Il ritorno di Jason Collins
Il primo giocatore di basket americano a dire di essere gay ha trovato una squadra e domenica è stato molto festeggiato dai suoi tifosi
Domenica 23 febbraio Jason Collins, 35enne giocatore di pallacanestro nato a Northridge, in California, ha giocato la sua prima partita casalinga della stagione di NBA. Collins gioca per i Brooklyn Nets: è entrato contro i Chicago Bulls quando mancavano 2 minuti e 41 secondi alla fine della partita, e da un minuto i tifosi cantavano il suo nome. Quando Collins è entrato in campo, moltissimi spettatori del Barclays Center di Brooklyn si sono alzati in piedi per applaudirlo: e questo non perché sia un giocatore fenomenale ma perché questa è stata la sua prima partita in casa da quando – con una lunga e bella lettera pubblicata su Sports Illustrated nel maggio del 2013 – Collins è diventato il primo giocatore professionista statunitense in attività (non solo di basket, ma anche di baseball, football americano e hockey) a dire pubblicamente di essere gay.
Collins in carriera ha giocato a buoni livelli per i Nets fra il 2001 e il 2008, e in seguito con varie squadre fra cui Memphis Grizzlies, Atlanta Hawks e Boston Celtics. È stato assunto dai Nets con un contratto da dieci giorni, quando era fermo ormai da un anno, e ha disputato fin qui cinque partite. Negli ultimi minuti giocati contro i Bulls, Collins è riuscito a prendere un rimbalzo – cioè ha recuperato una palla dopo un tiro sbagliato degli avversari – e ha rubato una palla durante un’azione degli avversari. La partita è finita 96-80 per i Nets.
Da buon giocatore discretamente popolare, dopo il coming out Collins è diventato famosissimo: a causa della sua lettera ricevette i complimenti, fra gli altri, del presidente statunitense Barack Obama e dalla celebre guardia dei Lakers Kobe Bryant.

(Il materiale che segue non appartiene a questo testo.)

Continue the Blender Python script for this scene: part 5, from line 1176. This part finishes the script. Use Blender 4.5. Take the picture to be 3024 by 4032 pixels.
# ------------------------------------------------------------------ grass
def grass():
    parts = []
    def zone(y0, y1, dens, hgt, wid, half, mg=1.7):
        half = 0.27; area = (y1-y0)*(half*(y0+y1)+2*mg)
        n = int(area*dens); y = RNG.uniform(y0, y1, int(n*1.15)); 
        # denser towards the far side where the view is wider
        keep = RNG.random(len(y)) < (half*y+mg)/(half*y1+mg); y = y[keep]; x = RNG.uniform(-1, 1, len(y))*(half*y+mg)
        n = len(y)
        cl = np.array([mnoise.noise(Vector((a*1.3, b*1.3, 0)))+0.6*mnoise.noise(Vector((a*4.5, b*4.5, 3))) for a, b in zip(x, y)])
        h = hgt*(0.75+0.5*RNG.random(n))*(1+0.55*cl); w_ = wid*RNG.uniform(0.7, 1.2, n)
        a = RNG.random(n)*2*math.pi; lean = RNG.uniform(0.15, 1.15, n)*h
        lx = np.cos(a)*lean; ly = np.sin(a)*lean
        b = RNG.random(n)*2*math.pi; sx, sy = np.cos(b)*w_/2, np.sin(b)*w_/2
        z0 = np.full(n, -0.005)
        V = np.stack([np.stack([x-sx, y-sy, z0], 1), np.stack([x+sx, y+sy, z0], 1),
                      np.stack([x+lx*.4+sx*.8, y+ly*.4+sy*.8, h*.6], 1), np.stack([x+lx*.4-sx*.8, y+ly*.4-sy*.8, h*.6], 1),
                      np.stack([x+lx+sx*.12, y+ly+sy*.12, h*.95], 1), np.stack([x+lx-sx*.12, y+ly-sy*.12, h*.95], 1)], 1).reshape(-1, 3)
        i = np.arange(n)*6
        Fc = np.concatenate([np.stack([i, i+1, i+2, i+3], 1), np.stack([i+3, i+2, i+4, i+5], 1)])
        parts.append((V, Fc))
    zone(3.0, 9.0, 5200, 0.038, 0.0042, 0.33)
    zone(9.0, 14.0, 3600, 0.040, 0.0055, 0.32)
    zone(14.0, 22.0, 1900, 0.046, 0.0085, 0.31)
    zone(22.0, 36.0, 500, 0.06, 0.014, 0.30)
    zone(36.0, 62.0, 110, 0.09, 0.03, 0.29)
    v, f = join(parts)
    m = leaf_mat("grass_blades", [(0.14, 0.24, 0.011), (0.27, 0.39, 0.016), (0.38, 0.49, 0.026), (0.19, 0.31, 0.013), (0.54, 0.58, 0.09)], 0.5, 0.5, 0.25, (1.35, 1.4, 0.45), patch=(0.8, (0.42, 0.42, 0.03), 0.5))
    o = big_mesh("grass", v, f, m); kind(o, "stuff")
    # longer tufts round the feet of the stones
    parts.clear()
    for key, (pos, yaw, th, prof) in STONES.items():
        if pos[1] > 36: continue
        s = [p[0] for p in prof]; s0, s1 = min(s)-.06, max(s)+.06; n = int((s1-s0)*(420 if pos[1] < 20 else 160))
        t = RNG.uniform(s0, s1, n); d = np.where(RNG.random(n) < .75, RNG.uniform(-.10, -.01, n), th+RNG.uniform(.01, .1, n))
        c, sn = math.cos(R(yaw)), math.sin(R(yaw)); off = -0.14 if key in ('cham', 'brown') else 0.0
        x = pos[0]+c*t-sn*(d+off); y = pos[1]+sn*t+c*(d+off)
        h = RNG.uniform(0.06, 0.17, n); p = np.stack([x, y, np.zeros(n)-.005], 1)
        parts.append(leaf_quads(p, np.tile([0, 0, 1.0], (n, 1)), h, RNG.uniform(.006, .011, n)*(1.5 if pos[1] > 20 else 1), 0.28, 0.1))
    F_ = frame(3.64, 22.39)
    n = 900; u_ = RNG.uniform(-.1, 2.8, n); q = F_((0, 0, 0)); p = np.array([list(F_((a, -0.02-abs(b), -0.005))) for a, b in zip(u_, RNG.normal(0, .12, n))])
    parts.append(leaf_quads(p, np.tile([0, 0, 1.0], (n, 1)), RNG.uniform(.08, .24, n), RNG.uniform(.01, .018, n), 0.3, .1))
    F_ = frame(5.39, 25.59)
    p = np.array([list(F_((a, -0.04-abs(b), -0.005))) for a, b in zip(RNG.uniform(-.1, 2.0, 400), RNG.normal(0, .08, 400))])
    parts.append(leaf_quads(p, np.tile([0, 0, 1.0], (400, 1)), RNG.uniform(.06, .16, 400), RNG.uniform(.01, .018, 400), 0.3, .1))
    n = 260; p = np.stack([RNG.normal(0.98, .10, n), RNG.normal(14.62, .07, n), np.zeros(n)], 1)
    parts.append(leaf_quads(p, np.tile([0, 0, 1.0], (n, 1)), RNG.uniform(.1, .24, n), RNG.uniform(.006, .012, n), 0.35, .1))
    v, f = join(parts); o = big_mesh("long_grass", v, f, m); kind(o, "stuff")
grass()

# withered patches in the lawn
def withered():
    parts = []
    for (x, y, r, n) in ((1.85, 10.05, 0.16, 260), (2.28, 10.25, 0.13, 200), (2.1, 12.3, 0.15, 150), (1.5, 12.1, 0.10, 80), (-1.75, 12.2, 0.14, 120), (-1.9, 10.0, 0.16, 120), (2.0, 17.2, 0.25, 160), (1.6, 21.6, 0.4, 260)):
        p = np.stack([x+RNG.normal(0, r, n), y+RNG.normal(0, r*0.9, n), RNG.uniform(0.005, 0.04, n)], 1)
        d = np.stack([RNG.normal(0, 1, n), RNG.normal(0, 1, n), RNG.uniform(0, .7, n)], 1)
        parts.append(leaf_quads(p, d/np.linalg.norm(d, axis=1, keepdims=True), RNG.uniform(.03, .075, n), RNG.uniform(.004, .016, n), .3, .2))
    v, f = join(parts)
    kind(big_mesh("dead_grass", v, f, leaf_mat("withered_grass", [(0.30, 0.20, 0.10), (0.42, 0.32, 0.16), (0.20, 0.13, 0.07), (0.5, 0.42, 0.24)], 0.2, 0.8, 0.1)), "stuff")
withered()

Dopo che è tornato a giocare, la sua maglia col numero 98 è diventata la più venduta sul sito della NBA (Collins ha reso noto che i soldi ricavati con le sue magliette verrano dati ad associazioni a favore dei diritti degli omosessuali). Nella lettera scritta a Sports Illustrated, Collins raccontava perché scelse il numero 98 già nel 2012, quando giocava per i Celtics:
Quel numero ha un significato molto importante per la comunità gay. Uno dei più famigerati crimini dettati dall’odio contro i gay si verificò nel 1998. Matthew Shepard, uno studente dell’Università del Wyoming, venne rapito, torturato e frustato mentre era legato a una staccionata. Morì cinque giorni dopo essere stato ritrovato. Lo stesso anno fu fondato il Trevor Project. Questa fantastica organizzazione garantisce interventi in situazioni di crisi e cerca di prevenire i suicidi di ragazzi alle prese con i problemi legati alla loro identità sessuale. Credetemi, io la conosco quella fatica. Ho combattuto contro pensieri insani. Quando ho scelto quella maglia, la numero 98, stavo facendo una dichiarazione a me stesso, alla mia famiglia e ai miei amici.
Alla fine della scorsa stagione Collins era diventato un free agent – cioè un giocatore svincolato – ma nessuna squadra lo contattò. In questi mesi ha continuato ad allenarsi, e ha firmato il primo (e finora unico) contratto dopo la lettera il 23 febbraio 2014: il giorno stesso è sceso in campo per 11 minuti contro i Lakers. In cinque partite ha giocato un totale di circa 37 minuti, ha preso cinque rimbalzi e segnato tre punti (ha messo una tripla contro i Denver Nuggets).
In un’intervista a CNN, Collins ha detto che tornare a giocare «è stata una gran cosa» e che i compagni di squadra lo trattano come lo trattavano prima. Secondo il New York Times Collins ha detto di «sperare di continuare la stagione coi Nets»: secondo molti media sportivi americani il suo contratto verrà rinnovato per altri dieci giorni, periodo dopo il quale – secondo le regole della NBA – per continuare a farlo giocare i Nets saranno costretti ad assumerlo per il resto della stagione.